▸ Goal
In the records below, work out how many lines hold the word "picture". Report the number alone.

(Entries with scene source code)
## START

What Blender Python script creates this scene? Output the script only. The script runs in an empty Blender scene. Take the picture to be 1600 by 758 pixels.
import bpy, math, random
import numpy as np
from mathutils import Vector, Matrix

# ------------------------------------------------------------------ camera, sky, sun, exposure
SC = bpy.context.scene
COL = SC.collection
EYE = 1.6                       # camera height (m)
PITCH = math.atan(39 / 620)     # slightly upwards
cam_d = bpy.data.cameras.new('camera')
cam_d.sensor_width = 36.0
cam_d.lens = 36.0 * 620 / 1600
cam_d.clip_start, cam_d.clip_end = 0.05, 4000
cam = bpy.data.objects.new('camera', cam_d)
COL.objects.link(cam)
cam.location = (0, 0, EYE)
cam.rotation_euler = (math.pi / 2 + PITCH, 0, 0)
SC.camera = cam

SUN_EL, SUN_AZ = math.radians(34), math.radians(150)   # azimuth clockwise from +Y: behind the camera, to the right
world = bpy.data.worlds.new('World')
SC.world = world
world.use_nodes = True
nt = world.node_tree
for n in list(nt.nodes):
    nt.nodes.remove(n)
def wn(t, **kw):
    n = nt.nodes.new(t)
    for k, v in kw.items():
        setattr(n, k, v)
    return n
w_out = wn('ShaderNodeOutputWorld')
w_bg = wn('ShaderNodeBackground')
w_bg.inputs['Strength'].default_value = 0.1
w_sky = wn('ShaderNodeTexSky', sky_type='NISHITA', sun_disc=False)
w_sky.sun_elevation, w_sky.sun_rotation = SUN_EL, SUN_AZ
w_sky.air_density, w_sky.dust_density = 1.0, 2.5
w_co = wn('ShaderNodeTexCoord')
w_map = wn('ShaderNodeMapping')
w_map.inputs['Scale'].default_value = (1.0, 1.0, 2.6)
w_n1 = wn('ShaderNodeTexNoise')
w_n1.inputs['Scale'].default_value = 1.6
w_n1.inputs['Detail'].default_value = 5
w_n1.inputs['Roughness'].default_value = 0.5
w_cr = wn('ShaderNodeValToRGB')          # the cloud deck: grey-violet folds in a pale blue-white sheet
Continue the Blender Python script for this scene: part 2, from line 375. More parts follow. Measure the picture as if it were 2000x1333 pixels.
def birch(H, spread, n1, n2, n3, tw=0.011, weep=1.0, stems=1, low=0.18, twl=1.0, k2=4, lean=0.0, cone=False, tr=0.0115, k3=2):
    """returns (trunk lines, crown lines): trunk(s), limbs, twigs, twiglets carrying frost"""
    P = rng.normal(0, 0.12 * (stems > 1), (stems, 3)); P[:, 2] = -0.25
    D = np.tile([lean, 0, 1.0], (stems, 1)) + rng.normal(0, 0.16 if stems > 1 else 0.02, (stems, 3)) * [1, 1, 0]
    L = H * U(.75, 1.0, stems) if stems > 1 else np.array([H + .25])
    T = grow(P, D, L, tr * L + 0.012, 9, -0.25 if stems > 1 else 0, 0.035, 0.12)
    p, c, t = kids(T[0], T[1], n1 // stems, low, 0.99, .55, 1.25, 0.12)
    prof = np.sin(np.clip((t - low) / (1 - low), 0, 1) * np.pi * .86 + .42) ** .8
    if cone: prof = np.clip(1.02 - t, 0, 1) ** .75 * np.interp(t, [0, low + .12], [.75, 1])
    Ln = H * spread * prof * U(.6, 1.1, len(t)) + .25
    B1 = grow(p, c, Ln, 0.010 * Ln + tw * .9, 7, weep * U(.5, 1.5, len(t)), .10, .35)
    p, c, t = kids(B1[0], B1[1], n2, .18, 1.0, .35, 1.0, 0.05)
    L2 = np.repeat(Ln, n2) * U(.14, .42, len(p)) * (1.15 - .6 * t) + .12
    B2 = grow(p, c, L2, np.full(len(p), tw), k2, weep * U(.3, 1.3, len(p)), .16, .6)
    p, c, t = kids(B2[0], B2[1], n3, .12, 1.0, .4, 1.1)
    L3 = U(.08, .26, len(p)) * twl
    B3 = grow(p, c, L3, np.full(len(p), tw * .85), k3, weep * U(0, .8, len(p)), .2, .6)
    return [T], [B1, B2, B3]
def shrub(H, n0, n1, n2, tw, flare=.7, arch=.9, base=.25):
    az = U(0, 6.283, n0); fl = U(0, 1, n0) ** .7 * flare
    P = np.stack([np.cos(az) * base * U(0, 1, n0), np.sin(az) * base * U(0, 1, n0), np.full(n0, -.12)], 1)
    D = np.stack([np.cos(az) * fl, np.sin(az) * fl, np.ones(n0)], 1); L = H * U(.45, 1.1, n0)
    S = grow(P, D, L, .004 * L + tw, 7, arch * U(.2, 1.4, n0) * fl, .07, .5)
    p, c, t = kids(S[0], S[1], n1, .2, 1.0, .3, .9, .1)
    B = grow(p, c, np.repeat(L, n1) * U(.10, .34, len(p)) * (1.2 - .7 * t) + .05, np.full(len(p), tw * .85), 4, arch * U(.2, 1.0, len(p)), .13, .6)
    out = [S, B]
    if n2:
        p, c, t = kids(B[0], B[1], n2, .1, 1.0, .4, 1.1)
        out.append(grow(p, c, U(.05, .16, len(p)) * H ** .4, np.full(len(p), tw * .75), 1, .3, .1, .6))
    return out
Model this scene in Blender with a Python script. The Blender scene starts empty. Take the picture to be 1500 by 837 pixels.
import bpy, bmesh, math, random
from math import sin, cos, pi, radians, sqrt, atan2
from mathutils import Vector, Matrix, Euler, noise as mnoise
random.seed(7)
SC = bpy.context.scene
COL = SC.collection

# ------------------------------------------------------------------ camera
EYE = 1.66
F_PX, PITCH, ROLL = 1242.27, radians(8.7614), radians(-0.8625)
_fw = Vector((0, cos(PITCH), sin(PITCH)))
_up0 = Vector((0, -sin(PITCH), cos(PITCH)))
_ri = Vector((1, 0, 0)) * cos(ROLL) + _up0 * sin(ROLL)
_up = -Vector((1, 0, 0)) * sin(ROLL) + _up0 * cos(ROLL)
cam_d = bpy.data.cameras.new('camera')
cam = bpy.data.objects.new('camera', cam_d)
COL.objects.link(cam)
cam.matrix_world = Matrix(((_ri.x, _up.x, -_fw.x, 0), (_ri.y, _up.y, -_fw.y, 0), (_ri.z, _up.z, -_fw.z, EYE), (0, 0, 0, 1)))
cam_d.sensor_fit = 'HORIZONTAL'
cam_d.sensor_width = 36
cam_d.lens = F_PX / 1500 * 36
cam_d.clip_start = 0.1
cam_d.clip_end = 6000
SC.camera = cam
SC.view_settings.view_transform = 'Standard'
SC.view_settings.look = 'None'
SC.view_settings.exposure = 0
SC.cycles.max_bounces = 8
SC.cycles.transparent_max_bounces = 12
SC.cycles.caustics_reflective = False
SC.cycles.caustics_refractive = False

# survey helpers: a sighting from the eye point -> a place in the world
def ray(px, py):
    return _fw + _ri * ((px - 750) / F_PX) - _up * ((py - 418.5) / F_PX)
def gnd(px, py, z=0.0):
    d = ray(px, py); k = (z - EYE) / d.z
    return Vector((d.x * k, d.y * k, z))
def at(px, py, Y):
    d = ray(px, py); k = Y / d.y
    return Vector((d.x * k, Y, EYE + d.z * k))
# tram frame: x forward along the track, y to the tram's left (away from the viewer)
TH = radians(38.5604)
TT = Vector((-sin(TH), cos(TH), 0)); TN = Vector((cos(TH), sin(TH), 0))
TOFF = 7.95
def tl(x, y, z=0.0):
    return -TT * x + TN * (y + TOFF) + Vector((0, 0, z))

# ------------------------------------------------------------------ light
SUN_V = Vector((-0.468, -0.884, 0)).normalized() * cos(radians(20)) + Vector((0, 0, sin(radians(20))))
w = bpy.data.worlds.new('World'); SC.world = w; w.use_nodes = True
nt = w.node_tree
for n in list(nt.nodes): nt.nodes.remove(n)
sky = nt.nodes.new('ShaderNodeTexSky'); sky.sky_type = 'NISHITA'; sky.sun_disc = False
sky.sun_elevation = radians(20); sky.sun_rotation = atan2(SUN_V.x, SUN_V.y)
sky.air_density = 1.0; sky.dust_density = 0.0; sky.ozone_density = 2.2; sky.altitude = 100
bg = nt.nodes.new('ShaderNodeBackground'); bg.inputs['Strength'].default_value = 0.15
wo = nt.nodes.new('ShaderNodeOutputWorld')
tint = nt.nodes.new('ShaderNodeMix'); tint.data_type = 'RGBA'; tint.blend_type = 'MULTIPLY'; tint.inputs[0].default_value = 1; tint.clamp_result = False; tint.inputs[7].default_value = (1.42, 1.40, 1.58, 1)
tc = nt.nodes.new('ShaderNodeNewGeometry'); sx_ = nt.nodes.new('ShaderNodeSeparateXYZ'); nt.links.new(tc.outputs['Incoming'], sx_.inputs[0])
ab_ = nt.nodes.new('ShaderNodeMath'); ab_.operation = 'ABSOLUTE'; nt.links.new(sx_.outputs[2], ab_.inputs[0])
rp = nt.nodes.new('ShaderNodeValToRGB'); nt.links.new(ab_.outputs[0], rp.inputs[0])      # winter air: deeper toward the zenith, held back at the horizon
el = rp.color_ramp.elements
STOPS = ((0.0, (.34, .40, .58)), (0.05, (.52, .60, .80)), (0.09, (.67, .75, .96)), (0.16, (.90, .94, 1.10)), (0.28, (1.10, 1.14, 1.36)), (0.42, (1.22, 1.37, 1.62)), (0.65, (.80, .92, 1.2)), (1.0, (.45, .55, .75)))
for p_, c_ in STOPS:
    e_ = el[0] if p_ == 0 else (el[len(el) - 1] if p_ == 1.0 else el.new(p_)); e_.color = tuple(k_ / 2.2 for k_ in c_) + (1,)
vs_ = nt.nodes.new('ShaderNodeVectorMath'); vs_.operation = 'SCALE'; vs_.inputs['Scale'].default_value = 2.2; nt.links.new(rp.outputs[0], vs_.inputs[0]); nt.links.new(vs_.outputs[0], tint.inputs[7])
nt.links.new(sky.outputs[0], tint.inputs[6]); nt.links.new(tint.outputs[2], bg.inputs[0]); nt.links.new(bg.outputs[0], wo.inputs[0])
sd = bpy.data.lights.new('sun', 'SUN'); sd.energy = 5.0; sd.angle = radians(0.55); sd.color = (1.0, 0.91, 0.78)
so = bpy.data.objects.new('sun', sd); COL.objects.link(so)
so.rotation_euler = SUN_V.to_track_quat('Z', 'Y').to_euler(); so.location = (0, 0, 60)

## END

▸ The output
3